» Task statement:
Copy out all the data, word for word.

» Data segment:
• • • • •
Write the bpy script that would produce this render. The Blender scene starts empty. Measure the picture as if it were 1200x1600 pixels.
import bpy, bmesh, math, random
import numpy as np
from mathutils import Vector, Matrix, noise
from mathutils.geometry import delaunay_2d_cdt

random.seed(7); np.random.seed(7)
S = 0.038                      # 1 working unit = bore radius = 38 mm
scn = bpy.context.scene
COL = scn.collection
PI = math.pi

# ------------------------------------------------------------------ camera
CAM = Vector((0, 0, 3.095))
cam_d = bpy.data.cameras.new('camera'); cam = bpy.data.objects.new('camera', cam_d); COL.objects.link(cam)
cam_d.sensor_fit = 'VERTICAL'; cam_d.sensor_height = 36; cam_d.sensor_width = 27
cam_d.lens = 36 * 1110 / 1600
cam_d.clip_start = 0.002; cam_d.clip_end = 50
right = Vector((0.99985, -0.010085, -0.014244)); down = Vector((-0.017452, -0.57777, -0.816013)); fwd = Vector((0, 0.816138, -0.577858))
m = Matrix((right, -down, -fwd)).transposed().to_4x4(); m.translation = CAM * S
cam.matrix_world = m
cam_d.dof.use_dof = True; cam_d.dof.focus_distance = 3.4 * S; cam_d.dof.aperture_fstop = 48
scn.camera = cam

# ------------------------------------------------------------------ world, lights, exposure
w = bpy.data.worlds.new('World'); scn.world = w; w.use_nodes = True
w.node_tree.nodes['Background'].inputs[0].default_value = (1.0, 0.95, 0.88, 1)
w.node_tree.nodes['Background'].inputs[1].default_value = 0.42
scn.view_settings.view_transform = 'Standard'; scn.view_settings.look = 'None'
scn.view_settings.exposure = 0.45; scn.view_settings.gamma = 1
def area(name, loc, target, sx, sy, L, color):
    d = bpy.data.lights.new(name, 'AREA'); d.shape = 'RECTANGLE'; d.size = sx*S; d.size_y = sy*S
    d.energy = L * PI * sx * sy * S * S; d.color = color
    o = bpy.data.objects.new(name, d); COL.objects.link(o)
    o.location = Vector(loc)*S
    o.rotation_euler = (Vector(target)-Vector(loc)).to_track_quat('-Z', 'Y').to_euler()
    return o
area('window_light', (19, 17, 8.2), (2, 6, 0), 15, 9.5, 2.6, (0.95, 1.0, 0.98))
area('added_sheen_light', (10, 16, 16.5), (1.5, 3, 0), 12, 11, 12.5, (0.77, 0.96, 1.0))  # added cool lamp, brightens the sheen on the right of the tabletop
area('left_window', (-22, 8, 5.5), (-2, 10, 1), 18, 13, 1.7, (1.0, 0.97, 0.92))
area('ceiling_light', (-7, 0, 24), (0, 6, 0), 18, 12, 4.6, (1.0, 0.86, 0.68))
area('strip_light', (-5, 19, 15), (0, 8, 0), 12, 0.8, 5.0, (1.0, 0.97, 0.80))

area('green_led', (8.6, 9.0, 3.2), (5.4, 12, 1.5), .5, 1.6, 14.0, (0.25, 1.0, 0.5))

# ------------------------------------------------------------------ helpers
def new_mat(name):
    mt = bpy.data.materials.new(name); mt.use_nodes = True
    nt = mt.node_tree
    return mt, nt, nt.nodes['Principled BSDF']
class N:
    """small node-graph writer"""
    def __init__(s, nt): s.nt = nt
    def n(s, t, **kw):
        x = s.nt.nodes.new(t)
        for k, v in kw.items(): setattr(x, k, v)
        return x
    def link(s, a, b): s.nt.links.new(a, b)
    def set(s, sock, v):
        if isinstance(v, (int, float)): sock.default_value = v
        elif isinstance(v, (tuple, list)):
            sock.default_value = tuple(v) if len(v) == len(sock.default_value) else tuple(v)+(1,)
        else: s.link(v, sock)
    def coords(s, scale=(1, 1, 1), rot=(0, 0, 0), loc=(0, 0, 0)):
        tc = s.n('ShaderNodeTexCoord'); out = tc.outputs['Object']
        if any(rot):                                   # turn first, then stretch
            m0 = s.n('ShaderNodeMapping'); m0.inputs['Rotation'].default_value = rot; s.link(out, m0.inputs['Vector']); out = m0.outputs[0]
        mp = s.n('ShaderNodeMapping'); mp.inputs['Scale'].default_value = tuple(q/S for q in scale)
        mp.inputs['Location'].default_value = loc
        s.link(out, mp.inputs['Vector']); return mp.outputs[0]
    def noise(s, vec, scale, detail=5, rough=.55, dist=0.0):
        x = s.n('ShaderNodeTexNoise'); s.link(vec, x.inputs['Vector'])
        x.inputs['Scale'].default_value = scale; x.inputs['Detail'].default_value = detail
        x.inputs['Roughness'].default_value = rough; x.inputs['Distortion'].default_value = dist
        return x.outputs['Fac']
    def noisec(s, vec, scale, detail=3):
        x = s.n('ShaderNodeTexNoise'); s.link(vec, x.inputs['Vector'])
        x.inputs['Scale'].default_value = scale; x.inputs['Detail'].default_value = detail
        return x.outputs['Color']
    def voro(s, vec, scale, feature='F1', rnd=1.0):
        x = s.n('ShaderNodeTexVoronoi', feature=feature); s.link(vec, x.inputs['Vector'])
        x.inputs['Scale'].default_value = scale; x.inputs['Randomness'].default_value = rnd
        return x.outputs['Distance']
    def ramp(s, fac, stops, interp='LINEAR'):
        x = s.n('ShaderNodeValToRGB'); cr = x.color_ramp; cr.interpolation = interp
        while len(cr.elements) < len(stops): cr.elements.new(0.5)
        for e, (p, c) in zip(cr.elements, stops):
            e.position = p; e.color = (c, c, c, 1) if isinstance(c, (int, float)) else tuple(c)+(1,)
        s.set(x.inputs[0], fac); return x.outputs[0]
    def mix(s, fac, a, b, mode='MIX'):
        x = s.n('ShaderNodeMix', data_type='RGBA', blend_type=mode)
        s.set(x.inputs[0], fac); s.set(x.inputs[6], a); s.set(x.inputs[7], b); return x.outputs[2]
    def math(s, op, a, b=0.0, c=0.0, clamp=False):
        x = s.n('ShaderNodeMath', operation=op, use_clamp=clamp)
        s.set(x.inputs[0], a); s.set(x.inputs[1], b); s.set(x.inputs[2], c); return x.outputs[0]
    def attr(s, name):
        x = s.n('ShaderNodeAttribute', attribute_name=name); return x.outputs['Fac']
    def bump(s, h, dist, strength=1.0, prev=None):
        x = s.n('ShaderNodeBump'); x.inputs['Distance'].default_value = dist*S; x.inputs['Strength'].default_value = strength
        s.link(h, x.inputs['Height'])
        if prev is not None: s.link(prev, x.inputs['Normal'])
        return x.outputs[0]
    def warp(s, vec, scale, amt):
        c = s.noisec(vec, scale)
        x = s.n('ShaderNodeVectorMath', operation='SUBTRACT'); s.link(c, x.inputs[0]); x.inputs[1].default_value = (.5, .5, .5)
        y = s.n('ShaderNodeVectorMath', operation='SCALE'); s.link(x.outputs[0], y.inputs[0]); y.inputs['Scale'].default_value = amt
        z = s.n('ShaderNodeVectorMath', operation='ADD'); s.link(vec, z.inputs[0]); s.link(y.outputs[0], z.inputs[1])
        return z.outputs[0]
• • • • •
» Response to the task:
Write the bpy script that would produce this render. The Blender scene starts empty. Measure the picture as if it were 1200x1600 pixels.
import bpy, bmesh, math, random
import numpy as np
from mathutils import Vector, Matrix, noise
from mathutils.geometry import delaunay_2d_cdt

random.seed(7); np.random.seed(7)
S = 0.038                      # 1 working unit = bore radius = 38 mm
scn = bpy.context.scene
COL = scn.collection
PI = math.pi

# ------------------------------------------------------------------ camera
CAM = Vector((0, 0, 3.095))
cam_d = bpy.data.cameras.new('camera'); cam = bpy.data.objects.new('camera', cam_d); COL.objects.link(cam)
cam_d.sensor_fit = 'VERTICAL'; cam_d.sensor_height = 36; cam_d.sensor_width = 27
cam_d.lens = 36 * 1110 / 1600
cam_d.clip_start = 0.002; cam_d.clip_end = 50
right = Vector((0.99985, -0.010085, -0.014244)); down = Vector((-0.017452, -0.57777, -0.816013)); fwd = Vector((0, 0.816138, -0.577858))
m = Matrix((right, -down, -fwd)).transposed().to_4x4(); m.translation = CAM * S
cam.matrix_world = m
cam_d.dof.use_dof = True; cam_d.dof.focus_distance = 3.4 * S; cam_d.dof.aperture_fstop = 48
scn.camera = cam

# ------------------------------------------------------------------ world, lights, exposure
w = bpy.data.worlds.new('World'); scn.world = w; w.use_nodes = True
w.node_tree.nodes['Background'].inputs[0].default_value = (1.0, 0.95, 0.88, 1)
w.node_tree.nodes['Background'].inputs[1].default_value = 0.42
scn.view_settings.view_transform = 'Standard'; scn.view_settings.look = 'None'
scn.view_settings.exposure = 0.45; scn.view_settings.gamma = 1
def area(name, loc, target, sx, sy, L, color):
    d = bpy.data.lights.new(name, 'AREA'); d.shape = 'RECTANGLE'; d.size = sx*S; d.size_y = sy*S
    d.energy = L * PI * sx * sy * S * S; d.color = color
    o = bpy.data.objects.new(name, d); COL.objects.link(o)
    o.location = Vector(loc)*S
    o.rotation_euler = (Vector(target)-Vector(loc)).to_track_quat('-Z', 'Y').to_euler()
    return o
area('window_light', (19, 17, 8.2), (2, 6, 0), 15, 9.5, 2.6, (0.95, 1.0, 0.98))
area('added_sheen_light', (10, 16, 16.5), (1.5, 3, 0), 12, 11, 12.5, (0.77, 0.96, 1.0))  # added cool lamp, brightens the sheen on the right of the tabletop
area('left_window', (-22, 8, 5.5), (-2, 10, 1), 18, 13, 1.7, (1.0, 0.97, 0.92))
area('ceiling_light', (-7, 0, 24), (0, 6, 0), 18, 12, 4.6, (1.0, 0.86, 0.68))
area('strip_light', (-5, 19, 15), (0, 8, 0), 12, 0.8, 5.0, (1.0, 0.97, 0.80))

area('green_led', (8.6, 9.0, 3.2), (5.4, 12, 1.5), .5, 1.6, 14.0, (0.25, 1.0, 0.5))

# ------------------------------------------------------------------ helpers
def new_mat(name):
    mt = bpy.data.materials.new(name); mt.use_nodes = True
    nt = mt.node_tree
    return mt, nt, nt.nodes['Principled BSDF']
class N:
    """small node-graph writer"""
    def __init__(s, nt): s.nt = nt
    def n(s, t, **kw):
        x = s.nt.nodes.new(t)
        for k, v in kw.items(): setattr(x, k, v)
        return x
    def link(s, a, b): s.nt.links.new(a, b)
    def set(s, sock, v):
        if isinstance(v, (int, float)): sock.default_value = v
        elif isinstance(v, (tuple, list)):
            sock.default_value = tuple(v) if len(v) == len(sock.default_value) else tuple(v)+(1,)
        else: s.link(v, sock)
    def coords(s, scale=(1, 1, 1), rot=(0, 0, 0), loc=(0, 0, 0)):
        tc = s.n('ShaderNodeTexCoord'); out = tc.outputs['Object']
        if any(rot):                                   # turn first, then stretch
            m0 = s.n('ShaderNodeMapping'); m0.inputs['Rotation'].default_value = rot; s.link(out, m0.inputs['Vector']); out = m0.outputs[0]
        mp = s.n('ShaderNodeMapping'); mp.inputs['Scale'].default_value = tuple(q/S for q in scale)
        mp.inputs['Location'].default_value = loc
        s.link(out, mp.inputs['Vector']); return mp.outputs[0]
    def noise(s, vec, scale, detail=5, rough=.55, dist=0.0):
        x = s.n('ShaderNodeTexNoise'); s.link(vec, x.inputs['Vector'])
        x.inputs['Scale'].default_value = scale; x.inputs['Detail'].default_value = detail
        x.inputs['Roughness'].default_value = rough; x.inputs['Distortion'].default_value = dist
        return x.outputs['Fac']
    def noisec(s, vec, scale, detail=3):
        x = s.n('ShaderNodeTexNoise'); s.link(vec, x.inputs['Vector'])
        x.inputs['Scale'].default_value = scale; x.inputs['Detail'].default_value = detail
        return x.outputs['Color']
    def voro(s, vec, scale, feature='F1', rnd=1.0):
        x = s.n('ShaderNodeTexVoronoi', feature=feature); s.link(vec, x.inputs['Vector'])
        x.inputs['Scale'].default_value = scale; x.inputs['Randomness'].default_value = rnd
        return x.outputs['Distance']
    def ramp(s, fac, stops, interp='LINEAR'):
        x = s.n('ShaderNodeValToRGB'); cr = x.color_ramp; cr.interpolation = interp
        while len(cr.elements) < len(stops): cr.elements.new(0.5)
        for e, (p, c) in zip(cr.elements, stops):
            e.position = p; e.color = (c, c, c, 1) if isinstance(c, (int, float)) else tuple(c)+(1,)
        s.set(x.inputs[0], fac); return x.outputs[0]
    def mix(s, fac, a, b, mode='MIX'):
        x = s.n('ShaderNodeMix', data_type='RGBA', blend_type=mode)
        s.set(x.inputs[0], fac); s.set(x.inputs[6], a); s.set(x.inputs[7], b); return x.outputs[2]
    def math(s, op, a, b=0.0, c=0.0, clamp=False):
        x = s.n('ShaderNodeMath', operation=op, use_clamp=clamp)
        s.set(x.inputs[0], a); s.set(x.inputs[1], b); s.set(x.inputs[2], c); return x.outputs[0]
    def attr(s, name):
        x = s.n('ShaderNodeAttribute', attribute_name=name); return x.outputs['Fac']
    def bump(s, h, dist, strength=1.0, prev=None):
        x = s.n('ShaderNodeBump'); x.inputs['Distance'].default_value = dist*S; x.inputs['Strength'].default_value = strength
        s.link(h, x.inputs['Height'])
        if prev is not None: s.link(prev, x.inputs['Normal'])
        return x.outputs[0]
    def warp(s, vec, scale, amt):
        c = s.noisec(vec, scale)
        x = s.n('ShaderNodeVectorMath', operation='SUBTRACT'); s.link(c, x.inputs[0]); x.inputs[1].default_value = (.5, .5, .5)
        y = s.n('ShaderNodeVectorMath', operation='SCALE'); s.link(x.outputs[0], y.inputs[0]); y.inputs['Scale'].default_value = amt
        z = s.n('ShaderNodeVectorMath', operation='ADD'); s.link(vec, z.inputs[0]); s.link(y.outputs[0], z.inputs[1])
        return z.outputs[0]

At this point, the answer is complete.